I love the trackpad on the Macbook Air. I have yet to experience a PC based trackpad to rival those on the Apple devices. Pinch and zoom are extremely useful when looking at lines of code. I hate (sort of) the Magic Mouse. The ergonomics are just not quite as refined as I expect from an Apple product. I much prefer the Logitech MX Master 2S.

Using a Mac is peaceful. What do I mean by this? Well, I do not have jet plane fans screaming in the background. The iMac is whisper quiet, even when under load. The Air does power up its fans from time-to-time but rarely when just coding. It does struggle with Xcode unless I reboot prior to starting it up. I realise there are great PCs out there these days but nothing engages me as much as the Apple ecosystem and ease of use.


The number 1 pro has to be the flexibility of the Windows OS. Being able to load and run just about any piece of software is a real plus.

Windows PCs tend to be cheaper…initially! Be careful though as the build quality will often match the price paid.

If you are a game developer then Windows is still where the action is at. Apple gamers constantly grumble about the lack of gaming availability although there is huge potential. Let’s see what Apple Arcade will bring in terms of development potential.

There are many development tools that are just not available on Apple. However, with many developers moving to cloud based systems this really is diminishing in terms of a reason to stick with either Windows or Mac.

Upgradability of the PC hardware. Simple. Macs are renowned for being extremely inflexible when it comes to upgradability. Need a faster graphics card to aid with rendering? No problem on a PC. Not too easy, and often almost impossible, to upgrade hardware on a Mac. External GPUs are now starting to make a dent in this area but there is still a long way to go to get the reliability for which Apple is renowned.


I would go with Mac every time. Having owned many Windows laptops and Mac laptops I know that the Mac is, in my opinion, a far superior product. Many will say that Macs are more expensive but the total cost of ownership is not much different. Macs have a higher resale value.

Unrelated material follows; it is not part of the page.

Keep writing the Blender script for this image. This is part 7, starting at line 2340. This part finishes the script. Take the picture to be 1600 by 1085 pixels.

I have experienced far fewer issues with my Mac systems. In fact, I have never experienced an issue.

Apple run Back to School promotions each year and usually have reduced pricing or a giveaway. Recently this has been Beats headphones.

The main benefit for me would be, quite simply, the all day battery life and the reliability. I can get 10 hours use from my Macbook Air.

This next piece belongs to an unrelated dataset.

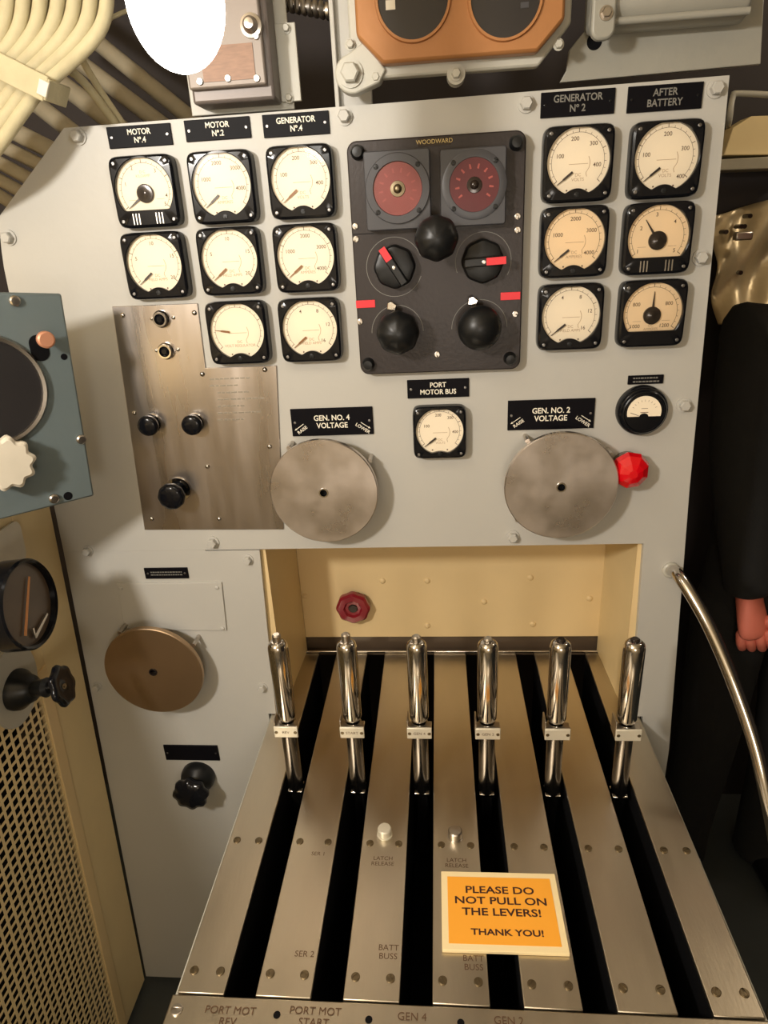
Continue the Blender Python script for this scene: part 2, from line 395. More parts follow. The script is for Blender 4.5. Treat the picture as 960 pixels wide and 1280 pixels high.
for px, py, m in ((481, 1043, LABELW), (569, 1046, SCREW)):
    p = atz(px, py, BZ)
    obj('release_button', lathe(nb(), Bn(p.x, p.y, BZ), (0, 0, 1), [(0, 0.0125), (0.002, 0.0125), (0.002, 0.0112), (0.0125, 0.0112), (0.0145, 0.0095), (0.0148, 0.0)], 28, cap=False), m, ben, True, angle=30)

# ------------------------------------------------------------------ levers
LY = -0.172
zc = [at(524, 917, LY - 0.0185).z]; zfoot = at(528, 998, LY - 0.012).z
names = ['REV', 'START', 'GEN 4', 'GEN 2', None, None]
heads = ['leftmost chrome hand lever, its plate reading REV', 'chrome hand lever in front of the red knob, its plate reading START',
         'chrome hand lever with plate reading GEN 4, third along the bench', 'chrome hand lever with plate reading GEN 2, fourth along the bench',
         'chrome hand lever fifth along the bench, its worn plate unreadable', 'chrome hand lever at the bench end nearest the curved grab rail']
for i in range(6):
    x = SX + SP * i
    top = at((347, 434, 519, 604, 698, 791)[i], 803, LY - 0.004).z
    L = thing('hand_lever', heads[i], 'lever', (x, LY, zfoot), 0, 'hand levers in the bench slots')
    zb = zfoot; zt = top - zb; zcol = zc[0] - zb
    obj('foot', merge(bx(-0.014, 0.014, -0.013, 0.013, 0.005, 0.012), lathe(nb(), (0, 0, 0.012), (0, 0, 1), [(0, 0.013), (0.008, 0.011)], 20)), CHROME, L, bevel=0.002)
    obj('quadrant_arm', bx(-0.010, 0.010, -0.008, 0.014, -0.150, 0.0055), RODM, L, bevel=0.003)
    obj('rod', cyl(nb(), (0, 0, 0.010), (0, 0, zcol), 0.0135, 24), RODM, L, True)
    obj('collar', merge(lathe(nb(), (0, 0, zcol - 0.009), (0, 0, 1), [(0, 0.012), (0.002, 0.0145), (0.017, 0.0145), (0.02, 0.013)], 24)), CHROME, L, True)
    lp = obj('label_plate', bx(-0.0205, 0.0205, -0.0190, -0.0150, zcol - 0.0110, zcol + 0.0110), LABELW, L, bevel=0.0012)
    obj('bracket', merge(bx(-0.0205, -0.0180, -0.0150, 0.012, zcol - 0.011, zcol + 0.022), bx(-0.0205, 0.0205, -0.0185, 0.0, zcol + 0.0085, zcol + 0.0105)), SCREW, L, bevel=0.001)
    for s in (-1, 1): obj('screw', screwhead(nb(), (s * 0.0162, -0.0190, zcol), N, 0.0028, 0.001), BRASS, lp, True)
    if names[i]: letters('engraving', names[i], 0.0072, INK, lp, lambda a, c: (a, -0.0193, c + zcol))
    hz = zcol + 0.014
    obj('handle', lathe(nb(), (0, 0, hz), (0, 0, 1), [(0, 0.0118), (0.004, 0.0145), (0.008, 0.0158), ((zt - hz) * 0.5, 0.0164), (zt - hz - 0.012, 0.0166), (zt - hz - 0.005, 0.0152), (zt - hz - 0.001, 0.0115), (zt - hz, 0.009)], 32), CHROME, L, True, angle=50)
    obj('thumb_button', lathe(nb(), (0, 0, zt - 0.001), (0, 0, 1), [(0, 0.0072), ((0.012, 0.013, 0.009, 0.005, 0.004, 0.004)[i], 0.0072), ((0.014, 0.015, 0.011, 0.007, 0.006, 0.006)[i], 0.005)], 20), (SCREW if i < 4 else HUB), L, True)

# ------------------------------------------------------------------ notice card
c = [atz(552, 1088, BZ + .006), atz(695, 1093, BZ + .006), atz(711, 1190, BZ + .008), atz(552, 1187, BZ + .008)]
cen = (c[0] + c[1] + c[2] + c[3]) / 4
ex = ((c[1] - c[0]) + (c[2] - c[3])).normalized(); ang = math.atan2(ex.y, ex.x)
sw = ((c[1] - c[0]).length + (c[2] - c[3]).length) / 2; sh = ((c[0] - c[3]).length + (c[1] - c[2]).length) / 2
sg = thing('notice_card', 'orange notice card with cream border asking visitors not to pull levers', 'sign', (cen.x, cen.y, BZ), ang)
b = bx(-sw / 2, sw / 2, -sh / 2, sh / 2, 0.0005, 0.006); obj('card', b, CARD, sg, bevel=0.0006)
obj('orange_field', bx(-sw / 2 + .009, sw / 2 - .009, -sh / 2 + .009, sh / 2 - .009, 0.0060, 0.0064), ORANGE, sg)
for s, fy, fx in (('PLEASE DO', 0.245, 0.0), ('NOT PULL ON', 0.105, 0.0), ('THE LEVERS!', -0.04, 0.0), ('THANK YOU!', -0.285, 0.005)):
    letters('lettering', s, 0.0155 if fy > -.2 else 0.0125, SIGNINK, sg, lambda a, d: (a + fx, d + fy * sh, 0.0067), xs=1.28, bold=0.0003)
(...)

The other thing to remember is that if you want to run Windows on a Mac then you can. Using the Bootstrap functionality you can install Windows and dual boot (read about my recent experience with that below!). The other option is Parallels.

71% of Students Use or Prefer to Use a Mac


When learning to code you generally need access to a coding editor such as Visual Studio Code (Mac and Windows variants available), a reliable internet connection, a browser, and an endless supply of coffee. However, I must point out that I must be the odd coder around as I do not drink coffee. (What is your drink of choice when coding? Leave comments below!)

Since most tutorials are delivered via video, this means that a reliable internet connection would seem to be even more important than the computer you choose to use.

Unless you are coding the next blockbuster game release then you probably will not need a top-of-the-line laptop or desktop. An entry level computer will suffice. My caveat to this would be development on Xcode.

At the end of the day it all comes down to personal choice. The Windows PC versus Mac debate has been ongoing for years and I am sure if will continue for many more.

Buy the computer that you believe you will be happiest using. Do not rely too heavily on the words scribbled on the pages of blogs such as this one. Your needs will be different to mine. You will have your own preferences.

If you are thinking about upgrading your computer or purchasing a new one then let me know in the comments below. What will drive your decision?

If you have recently upgraded or purchased a new computer then which one did you go for and why?


The bigger the screen the better your experience will be in my opinion. I find myself with multiple tabs open in Visual Studio Code and the 13” screen of the Macbook Air just does not provide the same experience as the 27” screen of the iMac. Having more screen realestate allows me to work much more effectively.

If you are using Xcode then a larger screen really is required. Although panels can be closed, you do really need to be able to have the room to move around. Having to constantly open and close panels on the Macbook Air is a little frustrating.

There are many screen sizes and resolutions available. My personal choice is to go for at least 27” (which fits in nicely with the iMac I use!). However, I also use a widescreen external monitor with my Macbook Air. The 34” ultra-wide monitors such as the one from LG featured below is stunning and allows for multiple windows to be placed side-by-side. For coding, video editing, Photoshop, etc this is a beautiful screen to use.


As I mentioned previously, if you are serious about developing iOS apps then there really is no better route than Xcode. However, it is a beast of a program and comes in as a 6GB download. As a minimum, you will need:

Honestly, I find myself struggling with 8GB RAM and when it comes to compiling (building) the project files then things can really slow down on my Macbook Air. I have learnt that a reboot of the computer prior to starting to work with Xcode helps. However, having the additional resources of the iMac truly makes things development more pleasurable.


Guess what I did last week. I installed Windows on a Bootcamp partition on my iMac. Almost 2 hours to download and install (slow internet connection). There were no installation issues and the process was extremely straightforward despite the multiple reboots. However, once the install had completed I did experience issues with the keyboard – the extended number pad did not work, the sound drivers seemed to be causing glitches (lesson learned…do not wear headphone when testing sound for the first time), and a couple of other minor issues that I had long thought would have been addressed since my last use of a Windows system.

The main reason for the install was so that I could record a demo of software use. All I wanted to do was record a screen capture. On a Mac I simply open Quicktime and record. Not so easy on Windows without downloading additional software.

1 hour later and I had removed the partition. Will I reinstall again? Unsure. I just need a computer that works and it seems that, currently, my best choice is to stick with my iMac.